Fortunately, the VT legislature started this session with a healthy dose of urgency and is poised to pass some important climate resiliency legislation. Senate bill 213 (S213) will implement multiple changes that will help us proactively protect our communities before the next flood.

These changes include moving the regulation of development in the areas along riverbanks from municipalities to the state Department of Environmental Conservation (DEC). The volunteers who run most of our municipalities have been burdened with this responsibility. Unfortunately, partly because it puts them at odds with their neighbors it has not been done comprehensively, if at all.  Water advocates agree that the State is the more appropriate entity to have responsibility to regulate flood hazard areas and our river corridors to provide space for our rivers to move, reduce flood energy, and store water in their floodplains. The DEC has expertise and experience dealing with accurately identifying river corridors.

There is also a strong focus on protecting and restoring our wetlands. Wetlands enable the storage of huge volumes of water while simultaneously purifying it. According to some estimates, we have lost over 30% of our wetlands and we desperately need that storage capacity back. How our wetlands are managed cannot be at the whim of a specific administration. We need comprehensive mapping to understand where our valuable wetlands are to protect them, and we need to codify in law the intention that the Agency of Natural Resources will structure their work around wetlands to achieve a net gain over time.

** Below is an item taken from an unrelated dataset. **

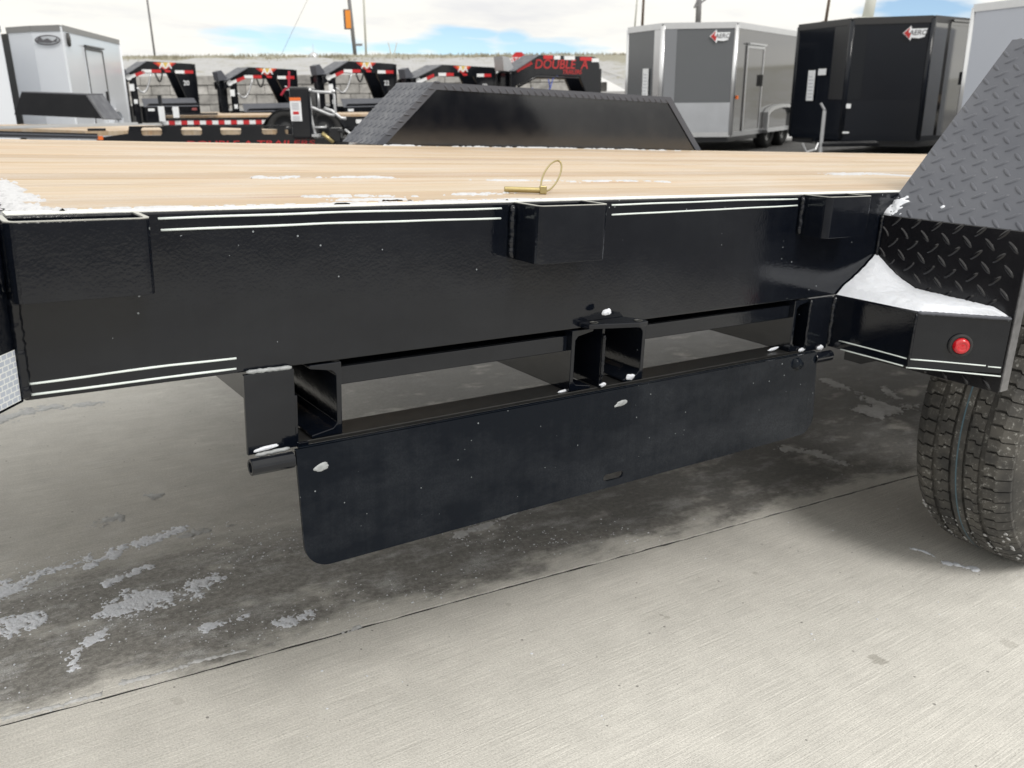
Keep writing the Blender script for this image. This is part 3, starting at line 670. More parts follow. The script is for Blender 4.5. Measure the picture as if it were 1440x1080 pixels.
bm = NB(); lathe(bm, [(0, .0215), (.004, .0215), (.0062, .019), (.0055, .0150), (.001, .0145)], mc, n2, 32); lamp = part('marker_lamp', bm, RUBBER, BX, smooth_=True)
bm = NB(); lathe(bm, [(.001, .0150), (.0085, .0146), (.0125, .0120), (.0140, .0075), (.0130, .0070), (.0134, .004), (.0136, .0001)], mc, n2, 28); part('lens', bm, REDL, lamp, smooth_=True)
for X in (1.56, 1.60):
    bm = NB(); prism(bm, [(-.02, ZL - .001), (-.12, ZL - .001), (-.06, ZL - .028), (-.02, ZL - .028)], X, X + .006, 'x'); part('gusset', bm, BLACK, BX)
# snow heaped on the step box
bm = NB(); G = {}; nu_, nv_ = 44, 60
for i in range(nu_ + 1):
    for j in range(nv_ + 1):
        a, b = i / nu_, j / nv_                              # a: along x to the panel, b: out from the rail
        yy = -.003 - b * .284
        xf = X1 + .004 if yy > YC else X1 + (yy - YC) / (K2[1] - YC) * (K2[0] - X1) + .006
        xx = xf + (XP - .002 - xf) * a
        corner = max(0, 1 - hypot((XP - xx) / .115, (-yy) / .105))
        h = .012 * min(1, a * 5) + .055 * corner ** 1.5 + .012 * a * max(0, 1 - (-yy) / .27)
        h *= min(1, (xx - xf) / .006 + .12) * min(1, (1 - b) * 9) * (1 if yy < -.004 else 1)
        h += .0016 * noise.noise((xx * 90, yy * 90, 1)) * min(1, h / .006) + .0012 * noise.noise((xx * 260, yy * 260, 2)) * min(1, h / .004)
        G[i, j] = bm.verts.new((xx, yy, ZT + .0012 + max(h, -.0006)))
for i in range(nu_):
    for j in range(nv_): bm.faces.new((G[i, j], G[i + 1, j], G[i + 1, j + 1], G[i, j + 1]))
tag(finish('snow_drift', bm, SNOW, smooth_=True), 'clean white snow heaped on the step box against the tread plate', kind='stuff')
# snow clinging to the lower corner of the sloped tread plate
sn = su.cross(Vector((0, 1, 0))); sn = sn if sn.z > 0 else -sn
def slope_snow(pts, w, hm, seed, label):
    bm = NB(); ps = [onp(x, y, (XS0, 0, ZS0), sn) for x, y in pts]; loc = [((p - Vector((XS0, 0, ZS0))).dot(su), -p.y) for p in ps]
    res = .0028; a0, a1 = min(l[0] for l in loc) - w, max(l[0] for l in loc) + w; b0, b1 = min(l[1] for l in loc) - w, max(l[1] for l in loc) + w
    na, nb = int((a1 - a0) / res) + 2, int((b1 - b0) / res) + 2; H = {}; V = {}
    for i in range(na):
        for j in range(nb):
            a, b = a0 + i * res, b0 + j * res
            d = max(1 - hypot(a - la, b - lb) / w for la, lb in loc)
            f = .9 * noise.noise((a * 55, b * 55, seed)) + .7 * noise.noise((a * 140, b * 140, seed))
            H[i, j] = d * 1.1 + (f - .25) if a > .001 and b > -.004 else -1
    def vt(i, j):
        if (i, j) not in V:
            a, b = a0 + i * res, b0 + j * res; h = hm * max(0, min(1, H[i, j])) ** .6 if H[i, j] > 0 else -.001
            V[i, j] = bm.verts.new(Vector((XS0, -b, ZS0)) + su * a + sn * h)
        return V[i, j]
    for i in range(na - 1):
        for j in range(nb - 1):
            if max(H[i, j], H[i + 1, j], H[i, j + 1], H[i + 1, j + 1]) > 0: bm.faces.new((vt(i, j), vt(i + 1, j), vt(i + 1, j + 1), vt(i, j + 1)))
    tag(finish('snow_patch', bm, SNOW, smooth_=True), label, kind='stuff')
slope_snow([(1262, 290), (1248, 296), (1266, 286)], .022, .004, 3, 'snow clinging to the lower corner of the sloped tread plate')
slope_snow([(1302, 296), (1326, 291)], .004, .002, 5, 'tiny snow flecks on the sloped tread plate')

# far fender
GLOSSY = paint('black enamel', (.006, .007, .010), .1, .015, False); GLOSSY.node_tree.nodes['Principled BSDF'].inputs['IOR'].default_value = 1.95
YF, YF2 = 2.042, 2.335; zf = 1.1235
xs = (1.537, 1.786, 3.052, 3.288)
FF = part('fender', prism(NB(), [(xs[0], ZD + .002), (xs[1], zf), (xs[2], zf), (xs[3], ZD + .002), (xs[3] - .006, ZD + .002), (xs[2] - .002, zf - .004), (xs[1] + .002, zf - .004), (xs[0] + .006, ZD + .002)], YF, YF2, 'y'), SATIN, bev=.001)
bm = NB(); prism(bm, [(xs[0] + .004, ZD - .05), (xs[0] + .004, ZD + .001), (xs[1] + .001, zf - .005), (xs[2] - .001, zf - .005), (xs[3] - .004, ZD + .001), (xs[3] - .004, ZD - .05)], YF + .002, YF + .005, 'y'); part('inner_skirt', bm, GLOSSY, FF)
lw = .027
bm = NB(); prism(bm, [(xs[0], ZD + .002), (xs[1], zf), (xs[2], zf), (xs[3], ZD + .002), (xs[3] - lw * 1.45, ZD + .002), (xs[2] - lw * .42, zf - lw), (xs[1] + lw * .42, zf - lw), (xs[0] + lw * 1.45, ZD + .002)], YF - .0035, YF - .0002, 'y'); part('edge_lip', bm, SATIN, FF)
bm = NB(); su2 = Vector((xs[1] - xs[0], 0, zf - ZD - .002)); L2 = su2.length; su2.normalize()
raised(bm, Vector((xs[0], YF, ZD + .002)), Vector((0, 1, 0)), -su2 * -1, 7, 9, .0425, lambda a, b: .005 < a < .288 and .004 < b < L2 - .004, h=-.0022)
def lipl(O, U, V, n):
    raised(bm, O, U, V, n, 1, .036, lambda a, b: .002 < b < lw - .001 and a > .01, L=.03, w=.009, h=.003)
lipl(Vector((xs[1] + .01, YF - .0035, zf - lw)), Vector((1, 0, 0)), Vector((0, 0, 1)), 34)
v2 = Vector((su2.z, 0, -su2.x)); lipl(Vector((xs[0] + lw * 1.0, YF - .0035, ZD + .002)) + v2 * .0, su2, Vector((-su2.z, 0, su2.x)), 9)
tag(part('tread_lugs', bm, SATIN, FF, smooth_=True), kind='stuff')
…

Some privately owned dams, that no longer have any beneficial use, often fall apart and continue to deteriorate or breach during flooding events. In Vermont and nationally, our dam infrastructure is old and decaying. S213 would make changes to the existing State’s Dam Revolving Loan Fund to provide an easier pathway to access funds to remove dangerous or breached dams instead of using State funds only to repair them.  We need additional support for our Dam Safety staff to increase inspections and provide additional funding to get unused and unsafe dams out of our rivers. Additionally, we need to move the oversight of the few hydro facilities in VT that are not regulated by the Federal Energy Regulatory Commission from the Public Utilities Commission to the VT DEC Dam Safety Program  – who has the expertise and engineers needed to properly inspect dams and protect public safety.

Flood resilience costs money up front, so we need to expand the flexibility of our Clean Water Funding to increase implementation of natural resource projects for flood resiliency all over the State.  While we support the Agency of Natural Resources work to address the excess amount of phosphorus affecting Lake Champlain, we also need increased support for projects all over the state that will protect our communities from the excessive and expensive flooding that we know will be coming our way, year after year from now on.

This commentary is by Kathy Urffer, resident of Brattleboro and River Steward for Connecticut River Conservancy in VT.